ONE OF THE BEST MANX JOKES

that I ever heard was in Douglas Market Place. Mr Clucas, Barrule, of Society Lane, was a very important personage, and possessed a very portly bearing, and when he had "his martial cloak all around him," he looked very much military. Although he vulgarly went by the name of Juan Barrule," he had the reputation of knowing Manx law better than most Manx lawyers-not a very high ideal, if he did; kind his advice was often sought for and often given with a look of wisdom that must have carried conviction, and the general Manx opinion was that he was "wise uncommon," and "terribly clever." Some lawyers said he made lawsuits for them in making wills — but "Manx lawyers need no aid to dodging, and cannot well throw stones so long as the " continuing' of cases are open to them. I was one morning in the Market, when the cod-fish lay very plentiful.

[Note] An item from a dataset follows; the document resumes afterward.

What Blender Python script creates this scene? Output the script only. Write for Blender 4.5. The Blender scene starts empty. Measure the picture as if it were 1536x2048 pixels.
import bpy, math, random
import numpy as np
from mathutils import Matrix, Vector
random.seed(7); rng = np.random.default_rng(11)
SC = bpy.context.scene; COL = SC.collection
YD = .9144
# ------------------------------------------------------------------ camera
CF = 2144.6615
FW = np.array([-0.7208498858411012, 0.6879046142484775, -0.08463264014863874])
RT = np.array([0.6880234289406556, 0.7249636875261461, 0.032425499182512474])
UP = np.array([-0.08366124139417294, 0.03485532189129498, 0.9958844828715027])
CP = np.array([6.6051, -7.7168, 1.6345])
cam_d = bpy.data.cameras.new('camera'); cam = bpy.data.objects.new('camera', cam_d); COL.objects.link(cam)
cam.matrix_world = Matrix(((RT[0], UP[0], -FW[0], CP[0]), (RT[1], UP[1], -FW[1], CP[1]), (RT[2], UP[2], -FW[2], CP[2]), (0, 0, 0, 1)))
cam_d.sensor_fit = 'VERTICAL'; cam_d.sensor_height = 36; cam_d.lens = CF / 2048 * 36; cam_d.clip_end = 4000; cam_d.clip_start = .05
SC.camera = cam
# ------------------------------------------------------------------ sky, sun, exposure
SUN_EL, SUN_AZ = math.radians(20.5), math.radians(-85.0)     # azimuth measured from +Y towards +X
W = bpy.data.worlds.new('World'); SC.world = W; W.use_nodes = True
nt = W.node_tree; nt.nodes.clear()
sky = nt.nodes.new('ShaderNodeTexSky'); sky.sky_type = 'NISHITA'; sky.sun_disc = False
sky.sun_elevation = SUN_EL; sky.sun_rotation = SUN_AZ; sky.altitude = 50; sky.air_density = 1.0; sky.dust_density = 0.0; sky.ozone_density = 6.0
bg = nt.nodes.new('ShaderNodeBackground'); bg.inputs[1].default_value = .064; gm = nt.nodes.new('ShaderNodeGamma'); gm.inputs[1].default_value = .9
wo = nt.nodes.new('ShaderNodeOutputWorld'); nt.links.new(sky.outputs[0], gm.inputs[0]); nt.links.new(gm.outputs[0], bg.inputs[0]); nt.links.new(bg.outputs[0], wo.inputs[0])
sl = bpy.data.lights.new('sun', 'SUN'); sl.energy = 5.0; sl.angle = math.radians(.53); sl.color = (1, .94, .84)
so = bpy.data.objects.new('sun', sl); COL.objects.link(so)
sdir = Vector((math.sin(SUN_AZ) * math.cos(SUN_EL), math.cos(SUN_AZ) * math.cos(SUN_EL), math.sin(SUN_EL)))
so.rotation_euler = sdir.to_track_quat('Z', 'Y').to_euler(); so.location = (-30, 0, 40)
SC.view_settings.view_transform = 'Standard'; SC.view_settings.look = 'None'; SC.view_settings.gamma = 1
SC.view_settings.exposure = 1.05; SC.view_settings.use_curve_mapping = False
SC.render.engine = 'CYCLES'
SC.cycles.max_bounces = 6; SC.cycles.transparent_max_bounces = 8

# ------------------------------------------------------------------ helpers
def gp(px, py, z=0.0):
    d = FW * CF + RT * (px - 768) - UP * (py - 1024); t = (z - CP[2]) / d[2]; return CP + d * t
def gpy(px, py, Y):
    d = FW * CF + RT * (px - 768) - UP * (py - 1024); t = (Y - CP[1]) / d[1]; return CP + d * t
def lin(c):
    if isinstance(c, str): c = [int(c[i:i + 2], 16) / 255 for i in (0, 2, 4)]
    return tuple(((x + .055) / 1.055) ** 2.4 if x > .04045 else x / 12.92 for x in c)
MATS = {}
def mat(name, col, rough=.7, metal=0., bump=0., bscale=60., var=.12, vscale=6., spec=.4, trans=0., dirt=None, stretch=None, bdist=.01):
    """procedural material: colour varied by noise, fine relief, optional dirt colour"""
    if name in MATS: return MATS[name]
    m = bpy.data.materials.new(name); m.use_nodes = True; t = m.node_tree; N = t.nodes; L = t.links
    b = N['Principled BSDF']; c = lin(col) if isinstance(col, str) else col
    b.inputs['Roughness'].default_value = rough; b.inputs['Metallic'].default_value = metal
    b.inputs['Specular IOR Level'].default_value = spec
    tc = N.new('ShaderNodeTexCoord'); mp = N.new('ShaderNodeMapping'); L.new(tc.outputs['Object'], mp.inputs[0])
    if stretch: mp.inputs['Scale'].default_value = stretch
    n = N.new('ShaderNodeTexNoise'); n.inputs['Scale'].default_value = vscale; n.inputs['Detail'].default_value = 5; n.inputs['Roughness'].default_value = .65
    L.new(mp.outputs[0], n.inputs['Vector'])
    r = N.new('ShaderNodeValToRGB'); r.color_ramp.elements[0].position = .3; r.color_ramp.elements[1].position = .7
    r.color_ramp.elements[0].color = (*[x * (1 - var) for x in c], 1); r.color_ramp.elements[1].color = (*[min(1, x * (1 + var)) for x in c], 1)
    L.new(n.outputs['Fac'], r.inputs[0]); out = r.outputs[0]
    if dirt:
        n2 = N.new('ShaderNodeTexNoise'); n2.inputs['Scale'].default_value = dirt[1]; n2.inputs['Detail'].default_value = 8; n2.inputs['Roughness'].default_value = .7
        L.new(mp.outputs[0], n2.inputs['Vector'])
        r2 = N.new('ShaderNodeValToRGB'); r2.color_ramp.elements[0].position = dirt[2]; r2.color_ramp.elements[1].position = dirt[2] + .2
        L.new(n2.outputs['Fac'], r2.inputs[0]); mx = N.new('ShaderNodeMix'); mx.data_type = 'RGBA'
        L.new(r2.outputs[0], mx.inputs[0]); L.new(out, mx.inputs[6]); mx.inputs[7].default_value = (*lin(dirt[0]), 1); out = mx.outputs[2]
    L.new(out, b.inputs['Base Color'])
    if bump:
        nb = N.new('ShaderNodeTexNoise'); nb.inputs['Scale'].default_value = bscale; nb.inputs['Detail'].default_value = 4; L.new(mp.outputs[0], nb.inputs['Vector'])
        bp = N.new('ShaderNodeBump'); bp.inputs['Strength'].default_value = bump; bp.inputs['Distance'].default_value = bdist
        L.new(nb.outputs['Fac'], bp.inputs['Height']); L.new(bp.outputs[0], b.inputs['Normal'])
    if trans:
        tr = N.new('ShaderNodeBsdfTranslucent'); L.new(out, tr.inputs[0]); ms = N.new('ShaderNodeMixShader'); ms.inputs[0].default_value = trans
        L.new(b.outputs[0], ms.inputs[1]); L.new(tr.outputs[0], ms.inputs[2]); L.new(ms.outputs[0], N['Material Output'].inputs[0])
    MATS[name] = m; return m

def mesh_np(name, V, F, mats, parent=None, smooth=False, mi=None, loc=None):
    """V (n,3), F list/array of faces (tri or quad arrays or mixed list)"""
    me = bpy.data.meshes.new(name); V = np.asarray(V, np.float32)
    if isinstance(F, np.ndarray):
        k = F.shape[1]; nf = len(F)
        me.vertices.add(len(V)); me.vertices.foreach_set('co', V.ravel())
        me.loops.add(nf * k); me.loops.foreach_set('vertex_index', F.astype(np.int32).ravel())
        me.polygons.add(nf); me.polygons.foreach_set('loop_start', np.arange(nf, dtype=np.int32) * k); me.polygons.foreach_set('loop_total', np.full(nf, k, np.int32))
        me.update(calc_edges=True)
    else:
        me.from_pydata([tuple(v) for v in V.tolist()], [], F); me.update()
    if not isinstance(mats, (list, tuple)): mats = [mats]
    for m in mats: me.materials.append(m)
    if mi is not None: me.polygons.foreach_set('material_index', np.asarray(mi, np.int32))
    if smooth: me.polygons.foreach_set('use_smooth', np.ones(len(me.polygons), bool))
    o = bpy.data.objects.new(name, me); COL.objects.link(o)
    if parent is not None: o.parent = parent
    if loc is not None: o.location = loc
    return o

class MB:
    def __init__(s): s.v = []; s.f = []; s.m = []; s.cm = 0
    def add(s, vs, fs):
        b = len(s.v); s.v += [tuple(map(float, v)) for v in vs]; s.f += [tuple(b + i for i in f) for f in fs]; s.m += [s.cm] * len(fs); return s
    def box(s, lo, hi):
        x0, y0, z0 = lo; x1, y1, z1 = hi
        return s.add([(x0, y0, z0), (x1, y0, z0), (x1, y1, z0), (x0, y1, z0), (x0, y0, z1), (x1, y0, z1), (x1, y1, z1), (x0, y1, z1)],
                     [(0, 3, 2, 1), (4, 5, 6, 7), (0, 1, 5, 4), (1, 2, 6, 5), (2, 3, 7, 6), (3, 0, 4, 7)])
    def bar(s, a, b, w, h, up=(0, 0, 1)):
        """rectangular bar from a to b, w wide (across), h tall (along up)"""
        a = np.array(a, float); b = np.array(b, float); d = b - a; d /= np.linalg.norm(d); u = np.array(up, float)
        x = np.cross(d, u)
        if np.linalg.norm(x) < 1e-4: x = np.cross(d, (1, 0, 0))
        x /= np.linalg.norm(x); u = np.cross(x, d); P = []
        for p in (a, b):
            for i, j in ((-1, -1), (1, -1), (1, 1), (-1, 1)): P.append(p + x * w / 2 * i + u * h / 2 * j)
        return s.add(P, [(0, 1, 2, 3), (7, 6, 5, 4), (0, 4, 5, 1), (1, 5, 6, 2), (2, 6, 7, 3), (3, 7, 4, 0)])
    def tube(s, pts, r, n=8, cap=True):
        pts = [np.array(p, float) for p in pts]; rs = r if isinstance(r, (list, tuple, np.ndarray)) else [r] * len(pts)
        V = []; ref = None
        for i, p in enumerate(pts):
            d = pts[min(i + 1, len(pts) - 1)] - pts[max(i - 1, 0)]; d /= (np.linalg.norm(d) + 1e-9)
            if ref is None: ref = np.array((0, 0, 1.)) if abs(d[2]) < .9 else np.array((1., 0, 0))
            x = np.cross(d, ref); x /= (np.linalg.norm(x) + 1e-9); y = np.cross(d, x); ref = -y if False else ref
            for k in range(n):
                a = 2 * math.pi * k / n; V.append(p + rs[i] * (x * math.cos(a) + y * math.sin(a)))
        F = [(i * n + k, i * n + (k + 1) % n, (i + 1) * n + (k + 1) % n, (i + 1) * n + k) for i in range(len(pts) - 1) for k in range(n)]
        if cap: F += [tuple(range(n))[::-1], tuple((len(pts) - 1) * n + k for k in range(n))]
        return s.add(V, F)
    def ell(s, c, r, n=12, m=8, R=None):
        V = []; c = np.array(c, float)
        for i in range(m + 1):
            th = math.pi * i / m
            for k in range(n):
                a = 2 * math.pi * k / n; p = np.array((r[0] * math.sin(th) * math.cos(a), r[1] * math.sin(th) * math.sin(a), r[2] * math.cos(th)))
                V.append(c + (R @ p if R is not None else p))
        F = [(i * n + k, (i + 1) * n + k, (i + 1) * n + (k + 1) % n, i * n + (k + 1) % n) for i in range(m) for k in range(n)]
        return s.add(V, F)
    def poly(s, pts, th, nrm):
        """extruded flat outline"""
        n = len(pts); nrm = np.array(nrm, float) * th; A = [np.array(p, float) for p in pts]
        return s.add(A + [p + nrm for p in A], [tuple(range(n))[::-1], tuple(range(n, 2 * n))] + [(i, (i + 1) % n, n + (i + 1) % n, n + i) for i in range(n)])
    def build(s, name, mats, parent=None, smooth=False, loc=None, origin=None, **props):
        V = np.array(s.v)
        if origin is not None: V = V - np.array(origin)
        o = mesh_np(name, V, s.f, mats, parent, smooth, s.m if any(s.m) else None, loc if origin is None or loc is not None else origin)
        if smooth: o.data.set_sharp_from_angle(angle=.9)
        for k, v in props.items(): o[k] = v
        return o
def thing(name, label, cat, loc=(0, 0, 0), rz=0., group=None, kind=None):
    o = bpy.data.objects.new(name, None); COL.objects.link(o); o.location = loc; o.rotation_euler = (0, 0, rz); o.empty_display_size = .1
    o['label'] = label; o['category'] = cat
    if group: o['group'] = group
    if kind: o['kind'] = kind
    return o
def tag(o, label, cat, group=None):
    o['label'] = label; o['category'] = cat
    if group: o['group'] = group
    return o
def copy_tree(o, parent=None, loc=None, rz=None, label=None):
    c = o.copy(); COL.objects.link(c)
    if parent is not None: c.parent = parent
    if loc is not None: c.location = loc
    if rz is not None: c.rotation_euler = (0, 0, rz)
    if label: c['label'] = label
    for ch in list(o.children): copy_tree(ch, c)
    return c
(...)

Clucas came, down with a kind of smoking or skull-cap on. "Great take?" he said, and, looking up, he went on, "Weather going to be fine; looks settled." " No," says a small porter near, "it is going to be a storm." "Storm, " How do you know ? Are you a prophet, or the son of a prophet ? What impudence ! " " Well," the porter replied, " I have always heard that when ' there's a cap on Barrule' look out for squalls." The storm on Barrule's face soon became manifest, and his indignant look at the man clearly proved that the sally had taken effect.